Sunday, September 14, 2008

Shezhen Investing $200 Million in Vietnam

For the past year a lot of factors have been hurting Shenzhen factories manufacturers.

1. Huge increases in the cost of commodities, from plastics to iron and everything in between
2. Inflation in China
3. Appreciation of the RMB - making products less competitive when exporting to the US
4. New worker standards in China = higher wages for the same jobs
5. The inability to pass the rising costs to the clients overseas
6. Tax breaks and customs tax rebates to Chinese companies exporting internationally have been repealed

All of these factors have severely hurt once profitable businesses into lagging money-losing enterprises. The owner of my new apartment i'm renting in Nanshan is a part owner of a factory who does business with western clients like Walmart. He said that every month he loses 400,000 RMB on workers salaries and factory overhead costs. However, if he actually worked on any orders, his loses would INCREASE to 600,000 RMB. He loses money if his factory makes product. This means that the factory stays idle while he and his partners look for new sources of income.

In the west, companies are already exploring other sources of low cost labor.
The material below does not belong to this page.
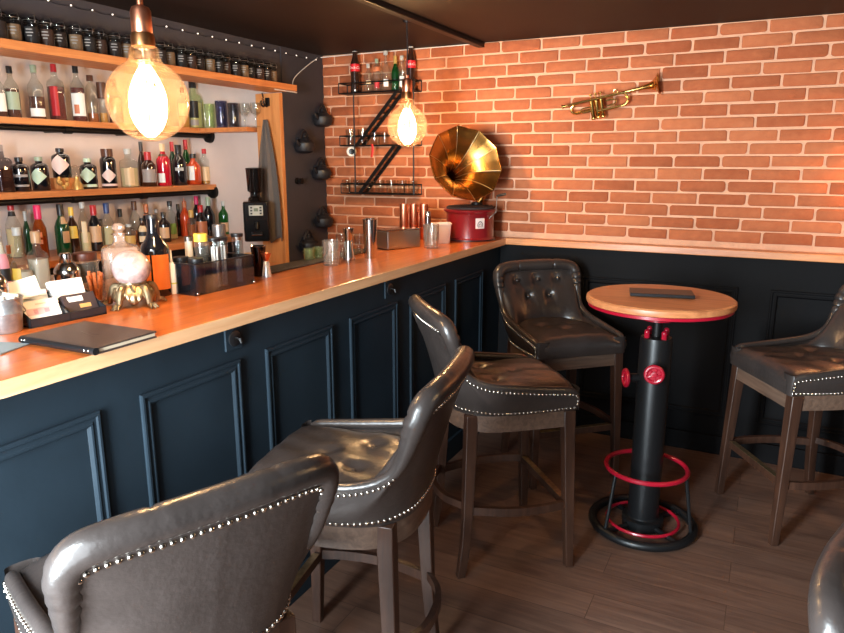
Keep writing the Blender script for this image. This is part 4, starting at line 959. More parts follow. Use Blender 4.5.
for i, (x, y, w, d) in enumerate(((-.03, .0, .022, .004), (-.004, .006, .018, .004), (.02, .0, .024, .004), (.006, -.012, .06, .002))): mb.box((x, y, .0191), (w, d, .0006), Matrix.Rotation(.3 * (i % 3 - 1), 3, 'Z'))
mb.build('embossing', em, fc, smooth=0)
# lidded jar and cinnamon
c = on(86, 268, 0, -2.07); hj = on(86, 252, 0, -2.07).z - ZT
t = thing('lidded_jar', 'glass storage jar with dark wooden lid beside the shaker', 'jar', (-2.07, c.y, ZT))
MB().lathe([(0, 0), (.036, 0), (.039, .004), (.040, hj - .042), (.042, hj - .036), (.046, hj - .032), (.046, hj - .027), (.036, hj - .026), (.036, .006), (0, .006)], n=30).build('glass_body', GL['clear'], t)
MB().lathe([(0, hj - .026), (.036, hj - .026), (.038, hj - .022), (.038, hj - .003), (.034, hj), (0, hj)], n=30).build('lid', mat('dark_wood_lid', rgb(70, 34, 22), .4), t)
c = on(96, 285, 0, -1.995); M_cin = mat('cinnamon', rgb(188, 104, 56), .7, var=.25, vscale=120)
t = thing('short_glass', 'short glass full of cinnamon sticks before the wooden lidded jar', 'glass', (-1.995, c.y, ZT))
MB().lathe([(0, 0), (.026, 0), (.029, .003), (.030, .06), (.028, .06), (.026, .006), (0, .006)], n=28).build('bowl', M_glass, t)
rr = random.Random(9)
for i in range(7):
    an = i * .9; x, y = .014 * math.cos(an), .014 * math.sin(an)
    o = MB().cyl((-1.995 + x * .7, c.y + y * .7, ZT + .007), (-1.995 + x * 1.5 + rr.uniform(-.004, .004), c.y + y * 1.5 + rr.uniform(-.004, .004), ZT + .098 + rr.uniform(-.01, .012)), .0052, .0052, 8).build('cinnamon_stick', M_cin)
    tag(o, 'cinnamon stick standing in the short glass', 'cinnamon stick', 'cinnamon sticks in the short glass')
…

Vietnam is supposed to be the Next Guangdong province. A lot of foreign companies have already left China for greener pastures in Vietnam. Realizing this trend, Shenzhen is taking action. In a recent Thanhnien News article, Shenzhen is reportedly investing $200 million in a economic trade zone.

The park, 125 kilometers from the Vietnamese capital, aims to attract 170 Chinese manufacturing companies in the clothing and electronics industries to take advantage of the country’s cheap labor and the government’s preferential policies and tax incentives...

So it seems, not only are western companies leaving Shenzhen for more inland provinces and other southeast asian countries, so are Shenzhen factories themselves. Maybe in a few years, the same factories will be doing business with the same clients only in Vietnam instead of Shenzhen.

1 comment:

Chris Carr said...

Very interesting post and development.

Can you tell me more?

For example, are the well run and managed firms in Shenzhen still profitable, their higher overhead notwithstanding?

Or, is it mainly the poorly run and poorly managed firms in Shenzhen that are taking a hit and are having to move inland and/or into Vietnam?

I hear differing reports on this back in the USA.

If the latter -- poorly run firms are shutting down -- would this not be a good medium and long term development for China and its industries?